- _DATA EXTRACT_:
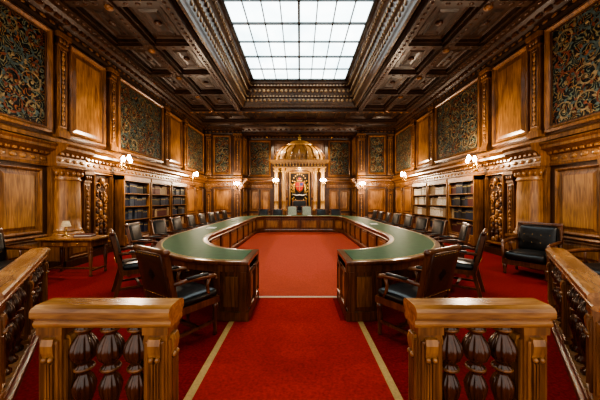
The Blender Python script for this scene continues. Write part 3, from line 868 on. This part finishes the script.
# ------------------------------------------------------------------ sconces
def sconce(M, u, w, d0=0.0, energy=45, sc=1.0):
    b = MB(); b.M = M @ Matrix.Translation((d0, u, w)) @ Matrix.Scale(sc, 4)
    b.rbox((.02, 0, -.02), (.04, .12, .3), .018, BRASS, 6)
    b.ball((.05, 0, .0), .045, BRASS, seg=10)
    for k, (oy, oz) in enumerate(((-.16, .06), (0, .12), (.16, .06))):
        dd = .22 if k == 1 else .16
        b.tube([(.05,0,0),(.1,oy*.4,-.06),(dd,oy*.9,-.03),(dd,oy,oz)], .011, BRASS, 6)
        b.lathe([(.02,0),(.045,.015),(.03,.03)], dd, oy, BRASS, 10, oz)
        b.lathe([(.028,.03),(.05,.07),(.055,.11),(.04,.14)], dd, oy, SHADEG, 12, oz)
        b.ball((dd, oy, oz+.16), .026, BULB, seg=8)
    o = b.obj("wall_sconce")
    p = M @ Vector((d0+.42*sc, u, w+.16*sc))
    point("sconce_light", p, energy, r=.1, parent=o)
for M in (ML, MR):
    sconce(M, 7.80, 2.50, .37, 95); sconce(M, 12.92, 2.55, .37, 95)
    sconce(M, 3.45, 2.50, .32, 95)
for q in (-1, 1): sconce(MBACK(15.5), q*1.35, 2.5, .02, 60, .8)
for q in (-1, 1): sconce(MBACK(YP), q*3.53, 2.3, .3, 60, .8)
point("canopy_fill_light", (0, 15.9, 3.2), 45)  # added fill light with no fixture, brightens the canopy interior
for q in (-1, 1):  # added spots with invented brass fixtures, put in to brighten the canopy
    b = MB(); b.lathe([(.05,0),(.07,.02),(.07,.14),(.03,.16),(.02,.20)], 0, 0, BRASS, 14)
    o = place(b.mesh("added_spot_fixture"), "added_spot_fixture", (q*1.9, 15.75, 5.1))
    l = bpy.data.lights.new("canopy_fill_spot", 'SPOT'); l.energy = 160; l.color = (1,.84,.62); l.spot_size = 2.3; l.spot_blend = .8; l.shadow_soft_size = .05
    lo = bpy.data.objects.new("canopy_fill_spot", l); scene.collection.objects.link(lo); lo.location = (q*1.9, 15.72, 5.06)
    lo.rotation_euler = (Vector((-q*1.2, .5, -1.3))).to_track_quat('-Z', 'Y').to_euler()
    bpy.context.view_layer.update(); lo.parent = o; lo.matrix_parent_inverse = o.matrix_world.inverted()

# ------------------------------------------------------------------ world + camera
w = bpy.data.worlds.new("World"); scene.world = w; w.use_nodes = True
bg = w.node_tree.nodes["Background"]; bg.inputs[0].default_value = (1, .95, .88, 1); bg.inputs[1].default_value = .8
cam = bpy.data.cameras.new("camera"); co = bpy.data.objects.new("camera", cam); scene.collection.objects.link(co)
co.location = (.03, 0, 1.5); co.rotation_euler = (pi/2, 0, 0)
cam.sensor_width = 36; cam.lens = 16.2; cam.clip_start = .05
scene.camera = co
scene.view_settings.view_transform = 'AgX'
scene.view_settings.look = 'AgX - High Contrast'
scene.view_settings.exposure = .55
...
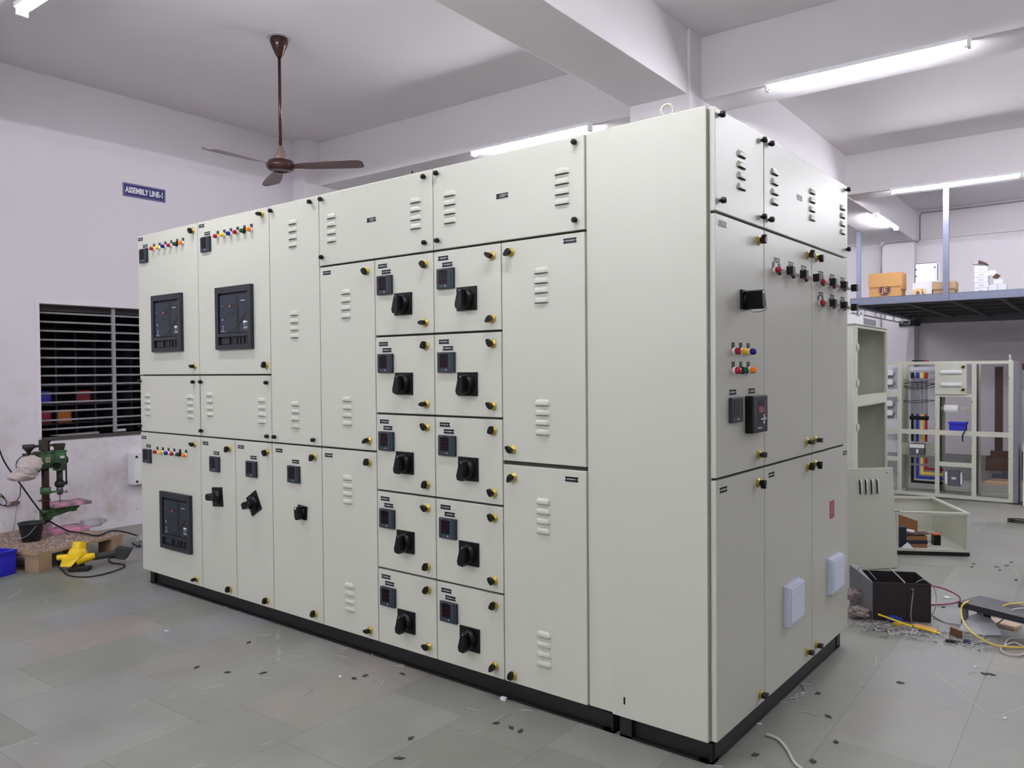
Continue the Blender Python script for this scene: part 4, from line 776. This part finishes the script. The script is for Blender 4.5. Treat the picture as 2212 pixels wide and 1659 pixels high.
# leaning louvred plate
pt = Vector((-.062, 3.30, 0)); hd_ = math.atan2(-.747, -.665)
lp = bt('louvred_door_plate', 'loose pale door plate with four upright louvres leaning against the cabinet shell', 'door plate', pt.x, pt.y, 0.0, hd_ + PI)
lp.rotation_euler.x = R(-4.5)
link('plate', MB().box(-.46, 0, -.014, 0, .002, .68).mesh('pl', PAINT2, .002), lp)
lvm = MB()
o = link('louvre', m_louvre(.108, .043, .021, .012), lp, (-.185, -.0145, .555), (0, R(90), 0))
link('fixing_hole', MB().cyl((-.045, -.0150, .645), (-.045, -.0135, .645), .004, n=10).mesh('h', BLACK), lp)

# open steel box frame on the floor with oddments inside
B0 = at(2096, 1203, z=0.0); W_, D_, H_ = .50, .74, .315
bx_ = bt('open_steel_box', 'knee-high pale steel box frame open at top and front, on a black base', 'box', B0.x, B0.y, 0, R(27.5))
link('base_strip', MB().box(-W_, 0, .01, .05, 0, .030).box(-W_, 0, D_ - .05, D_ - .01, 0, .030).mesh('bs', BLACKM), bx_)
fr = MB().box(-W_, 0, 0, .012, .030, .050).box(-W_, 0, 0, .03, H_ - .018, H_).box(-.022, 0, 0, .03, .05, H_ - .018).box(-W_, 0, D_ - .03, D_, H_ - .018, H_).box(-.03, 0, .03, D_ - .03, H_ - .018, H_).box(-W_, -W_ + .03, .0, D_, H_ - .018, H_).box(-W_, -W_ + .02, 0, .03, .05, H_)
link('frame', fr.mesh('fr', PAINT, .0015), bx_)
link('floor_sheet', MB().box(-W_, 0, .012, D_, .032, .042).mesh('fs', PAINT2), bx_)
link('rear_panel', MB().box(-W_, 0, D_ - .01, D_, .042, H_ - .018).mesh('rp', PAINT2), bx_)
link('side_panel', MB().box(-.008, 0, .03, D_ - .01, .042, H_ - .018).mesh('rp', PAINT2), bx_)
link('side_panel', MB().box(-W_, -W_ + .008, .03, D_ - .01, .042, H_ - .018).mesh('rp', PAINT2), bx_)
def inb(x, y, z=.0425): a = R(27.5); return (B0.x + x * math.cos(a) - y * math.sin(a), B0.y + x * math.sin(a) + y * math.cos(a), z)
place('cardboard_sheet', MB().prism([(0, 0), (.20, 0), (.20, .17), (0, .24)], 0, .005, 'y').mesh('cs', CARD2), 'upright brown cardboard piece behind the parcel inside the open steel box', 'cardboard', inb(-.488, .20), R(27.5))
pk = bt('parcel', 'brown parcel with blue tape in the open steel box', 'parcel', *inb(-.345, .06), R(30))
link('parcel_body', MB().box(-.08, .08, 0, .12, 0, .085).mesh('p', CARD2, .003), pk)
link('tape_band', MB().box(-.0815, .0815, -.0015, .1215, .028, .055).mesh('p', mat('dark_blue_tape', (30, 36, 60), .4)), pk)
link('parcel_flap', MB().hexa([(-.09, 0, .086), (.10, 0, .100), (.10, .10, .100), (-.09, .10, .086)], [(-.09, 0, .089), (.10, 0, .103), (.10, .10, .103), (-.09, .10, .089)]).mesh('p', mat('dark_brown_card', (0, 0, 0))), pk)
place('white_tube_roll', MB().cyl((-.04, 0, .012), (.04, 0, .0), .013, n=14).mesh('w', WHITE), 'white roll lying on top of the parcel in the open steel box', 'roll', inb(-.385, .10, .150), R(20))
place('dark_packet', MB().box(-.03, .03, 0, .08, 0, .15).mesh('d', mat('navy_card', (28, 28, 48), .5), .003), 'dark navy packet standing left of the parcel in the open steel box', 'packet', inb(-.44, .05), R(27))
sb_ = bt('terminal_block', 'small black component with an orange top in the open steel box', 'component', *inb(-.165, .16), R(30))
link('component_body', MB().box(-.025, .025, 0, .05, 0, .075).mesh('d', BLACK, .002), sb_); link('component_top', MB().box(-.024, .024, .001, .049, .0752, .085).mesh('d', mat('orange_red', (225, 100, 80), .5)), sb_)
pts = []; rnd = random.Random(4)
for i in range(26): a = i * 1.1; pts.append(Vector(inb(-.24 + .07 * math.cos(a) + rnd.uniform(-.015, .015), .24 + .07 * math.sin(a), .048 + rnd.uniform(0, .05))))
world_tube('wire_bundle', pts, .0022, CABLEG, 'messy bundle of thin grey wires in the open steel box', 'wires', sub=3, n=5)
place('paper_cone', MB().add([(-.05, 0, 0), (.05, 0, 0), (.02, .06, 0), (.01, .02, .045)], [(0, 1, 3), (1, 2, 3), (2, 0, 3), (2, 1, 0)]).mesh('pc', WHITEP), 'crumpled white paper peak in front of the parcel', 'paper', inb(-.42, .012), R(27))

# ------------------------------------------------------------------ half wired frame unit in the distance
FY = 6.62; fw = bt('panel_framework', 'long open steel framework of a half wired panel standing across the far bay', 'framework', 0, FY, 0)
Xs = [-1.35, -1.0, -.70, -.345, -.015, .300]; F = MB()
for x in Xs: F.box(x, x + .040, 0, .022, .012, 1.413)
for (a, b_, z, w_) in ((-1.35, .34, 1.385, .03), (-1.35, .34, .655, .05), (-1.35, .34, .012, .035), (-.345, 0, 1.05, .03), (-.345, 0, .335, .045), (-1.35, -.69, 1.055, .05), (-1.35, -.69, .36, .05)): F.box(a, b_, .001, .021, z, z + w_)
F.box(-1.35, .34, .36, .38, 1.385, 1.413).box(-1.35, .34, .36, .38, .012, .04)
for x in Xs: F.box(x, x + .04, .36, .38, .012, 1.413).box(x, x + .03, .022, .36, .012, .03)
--
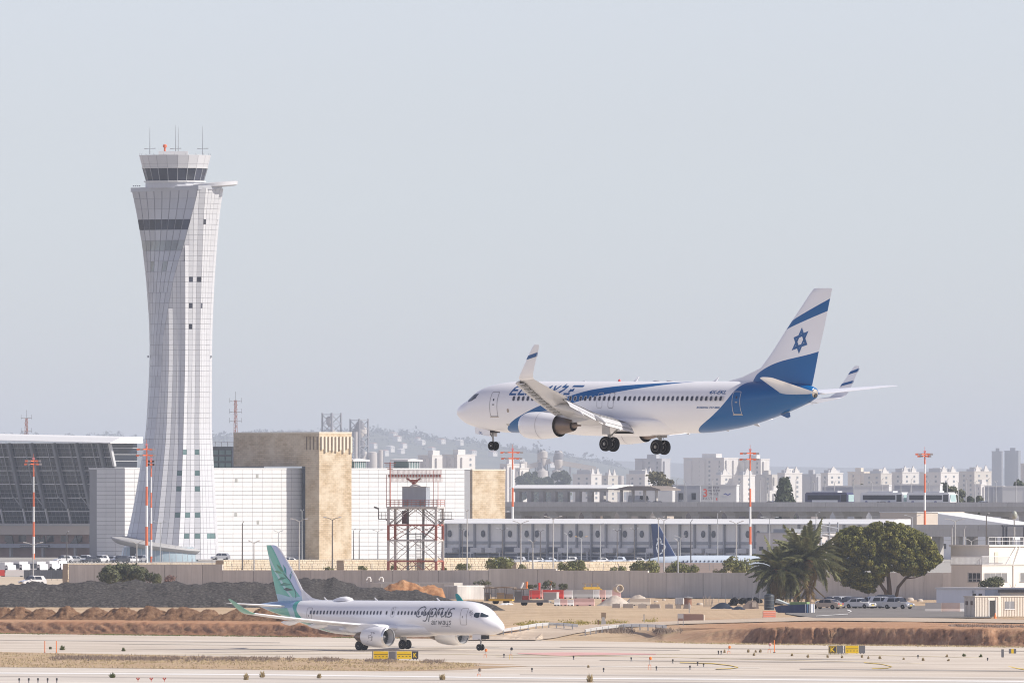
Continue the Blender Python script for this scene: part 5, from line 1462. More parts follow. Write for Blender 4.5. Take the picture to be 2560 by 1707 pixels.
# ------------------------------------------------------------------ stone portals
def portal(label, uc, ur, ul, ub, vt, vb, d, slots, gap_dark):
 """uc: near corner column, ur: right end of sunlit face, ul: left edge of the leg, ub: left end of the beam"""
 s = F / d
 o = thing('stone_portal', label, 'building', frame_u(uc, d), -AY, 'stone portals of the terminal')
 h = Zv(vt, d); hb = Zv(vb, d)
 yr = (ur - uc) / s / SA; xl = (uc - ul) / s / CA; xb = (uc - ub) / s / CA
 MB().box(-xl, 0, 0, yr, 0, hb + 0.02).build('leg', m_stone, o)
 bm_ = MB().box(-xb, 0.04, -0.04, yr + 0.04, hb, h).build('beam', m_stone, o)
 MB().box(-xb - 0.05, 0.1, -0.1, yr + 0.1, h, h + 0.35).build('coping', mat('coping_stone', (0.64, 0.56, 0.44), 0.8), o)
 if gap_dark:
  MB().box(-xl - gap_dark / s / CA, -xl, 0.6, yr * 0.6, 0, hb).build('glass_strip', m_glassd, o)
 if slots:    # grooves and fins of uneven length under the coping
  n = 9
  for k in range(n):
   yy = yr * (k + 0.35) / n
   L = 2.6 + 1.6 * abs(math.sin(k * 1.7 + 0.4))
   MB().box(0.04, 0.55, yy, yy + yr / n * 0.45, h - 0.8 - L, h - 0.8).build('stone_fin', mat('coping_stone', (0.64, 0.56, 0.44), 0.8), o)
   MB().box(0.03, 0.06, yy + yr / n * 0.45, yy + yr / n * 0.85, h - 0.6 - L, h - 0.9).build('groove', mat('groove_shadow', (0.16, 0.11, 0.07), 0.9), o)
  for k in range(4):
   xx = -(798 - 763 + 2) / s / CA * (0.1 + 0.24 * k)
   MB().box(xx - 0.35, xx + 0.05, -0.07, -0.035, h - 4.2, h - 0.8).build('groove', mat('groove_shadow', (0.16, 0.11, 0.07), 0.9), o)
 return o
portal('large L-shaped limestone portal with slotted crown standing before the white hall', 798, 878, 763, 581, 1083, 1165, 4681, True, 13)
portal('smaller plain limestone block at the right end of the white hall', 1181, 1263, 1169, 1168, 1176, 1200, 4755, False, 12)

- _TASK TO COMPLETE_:
Nothing beyond the lines starting at the line containing "Continue the Blender Python script for this scene: part 4, from" and ending at the line containing "n=10).mesh('h', BLACK), lp)" is to be reproduced; reproduce those lines exactly, both ends included.

- _PROBLEM SOLUTION_:
Continue the Blender Python script for this scene: part 4, from line 776. This part finishes the script. The script is for Blender 4.5. Treat the picture as 2212 pixels wide and 1659 pixels high.
# leaning louvred plate
pt = Vector((-.062, 3.30, 0)); hd_ = math.atan2(-.747, -.665)
lp = bt('louvred_door_plate', 'loose pale door plate with four upright louvres leaning against the cabinet shell', 'door plate', pt.x, pt.y, 0.0, hd_ + PI)
lp.rotation_euler.x = R(-4.5)
link('plate', MB().box(-.46, 0, -.014, 0, .002, .68).mesh('pl', PAINT2, .002), lp)
lvm = MB()
o = link('louvre', m_louvre(.108, .043, .021, .012), lp, (-.185, -.0145, .555), (0, R(90), 0))
link('fixing_hole', MB().cyl((-.045, -.0150, .645), (-.045, -.0135, .645), .004, n=10).mesh('h', BLACK), lp)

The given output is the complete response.